* [Exercise aim]: Don't include pictures. Quote the lines below from the first through the line that contains "for i, ch in".

* [Source material]:
----------------------------------------

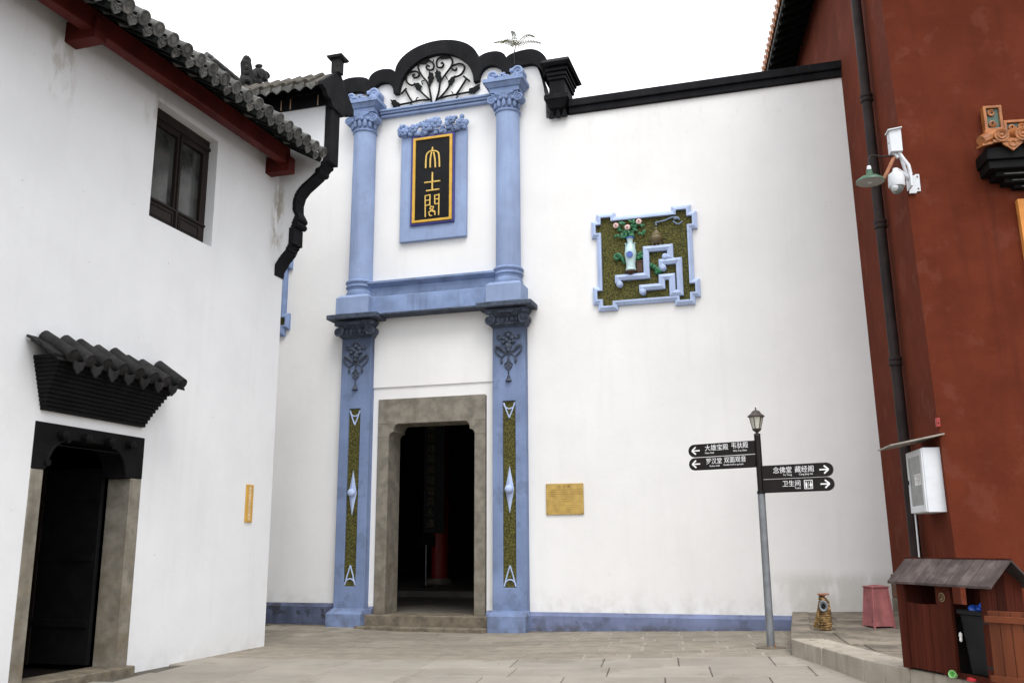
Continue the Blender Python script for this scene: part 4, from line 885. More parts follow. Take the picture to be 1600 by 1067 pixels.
for k in range(8):
    yk = -8.47 + k * .281
    inst('hood_tile', htm, hood, (XL + .455 + random.uniform(-.015, .015), yk, 3.60 + random.uniform(-.012, .012)), (0, HP + random.uniform(-.04, .04), random.uniform(-.06, .06)))
    if k < 7: inst('hood_drip', hdm, hood, (XL + .43, yk + .14, 3.54), (0, .15, 0))
B('hood_pan_tile', MB().bar((XL + .02, -8.62, 3.82), (XL + .22, -8.62, 3.70), .17, .025), 'tile_dark', hood); B('hood_pan_tile', MB().bar((XL + .16, -8.60, 3.75), (XL + .40, -8.60, 3.59), .18, .025), 'tile_dark', hood)
# yellow vertical plate
yp = E('yellow_plate', 'narrow vertical yellow plate with pale characters on the white house wall', 'plaque', (XL, -4.06, 1.88))
B('plate', MB().box(XL + .002, XL + .022, -4.155, -3.965, 1.88, 2.45), 'yellow_plate', yp, bev=.004)
for i, ch in enumerate('最佳旅游景区示范单位'): text(ch, .052, (XL + .0235, -4.10, 2.375 - i * .051), (0, 1, 0), (0, 0, 1), 'plate_letter', yp, depth=.001, name='character', wscale=1.5)

# ================================================================= RED BUILDING (local frame: x right along its front, y away along its side)
RZ = math.atan2(.140, .990)
def RLOC(x, y, z): p = RA + RDIR * x + DDIR * y; return (p.x, p.y, z)
red = E('red_hall', 'tall dark red plastered hall at right with dark eaves and orange glazed window hood', 'building', (RA.x, RA.y, 0), RZ)
def lx(z): return -.0133 * (z - 1)
def fy(z): return -3.45 + .05 * (z - 1.42)
ZT = 13.2
wl = MB()
wl.add([(lx(-.1), fy(-.1), -.1), (lx(ZT), fy(ZT), ZT), (lx(ZT), 10, ZT), (lx(-.1), 10, -.1)], [(0, 1, 2, 3)])
win = (1.34, 3.4, 4.4, 6.17)
def F(x, z, o=0): return (x, fy(z) - o, z)
xs = [None, win[0], win[1], 9]; zs = [-.1, win[2], win[3], ZT]
for i in range(3):
    for j in range(3):
        if i == 1 and j == 1: continue
        a, b = zs[j], zs[j + 1]
        xa = lambda z: lx(z) if xs[i] is None else xs[i]
        wl.add([F(xa(a), a), F(xs[i + 1], a), F(xs[i + 1], b), F(xa(b), b)], [(0, 1, 2, 3)])
for (p, q) in (((win[0], win[2]), (win[0], win[3])), ((win[1], win[2]), (win[1], win[3])), ((win[0], win[2]), (win[1], win[2])), ((win[0], win[3]), (win[1], win[3]))):
    wl.add([F(*p), F(*q), F(q[0], q[1], -.3), F(p[0], p[1], -.3)], [(0, 1, 2, 3)])
wl.add([(9, fy(-.1), -.1), (9, 10, -.1), (9, 10, ZT), (9, fy(ZT), ZT)], [(0, 1, 2, 3)]).add([(lx(-.1), 10, -.1), (9, 10, -.1), (9, 10, ZT), (lx(ZT), 10, ZT)], [(0, 1, 2, 3)])
B('wall', wl, 'red_plaster', red, weld=False)
B('plinth_stone', MB().box(-.06, .02, -.62, -.02, .2, .66), 'old_slab', red, bev=.02); B('plinth_stone', MB().box(-.055, .02, -.66, -.03, .66, 1.03), 'red_stone', red, bev=.02)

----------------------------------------

* [Completed task]:
Continue the Blender Python script for this scene: part 4, from line 885. More parts follow. Take the picture to be 1600 by 1067 pixels.
for k in range(8):
    yk = -8.47 + k * .281
    inst('hood_tile', htm, hood, (XL + .455 + random.uniform(-.015, .015), yk, 3.60 + random.uniform(-.012, .012)), (0, HP + random.uniform(-.04, .04), random.uniform(-.06, .06)))
    if k < 7: inst('hood_drip', hdm, hood, (XL + .43, yk + .14, 3.54), (0, .15, 0))
B('hood_pan_tile', MB().bar((XL + .02, -8.62, 3.82), (XL + .22, -8.62, 3.70), .17, .025), 'tile_dark', hood); B('hood_pan_tile', MB().bar((XL + .16, -8.60, 3.75), (XL + .40, -8.60, 3.59), .18, .025), 'tile_dark', hood)
# yellow vertical plate
yp = E('yellow_plate', 'narrow vertical yellow plate with pale characters on the white house wall', 'plaque', (XL, -4.06, 1.88))
B('plate', MB().box(XL + .002, XL + .022, -4.155, -3.965, 1.88, 2.45), 'yellow_plate', yp, bev=.004)
for i, ch in enumerate('最佳旅游景区示范单位'): text(ch, .052, (XL + .0235, -4.10, 2.375 - i * .051), (0, 1, 0), (0, 0, 1), 'plate_letter', yp, depth=.001, name='character', wscale=1.5)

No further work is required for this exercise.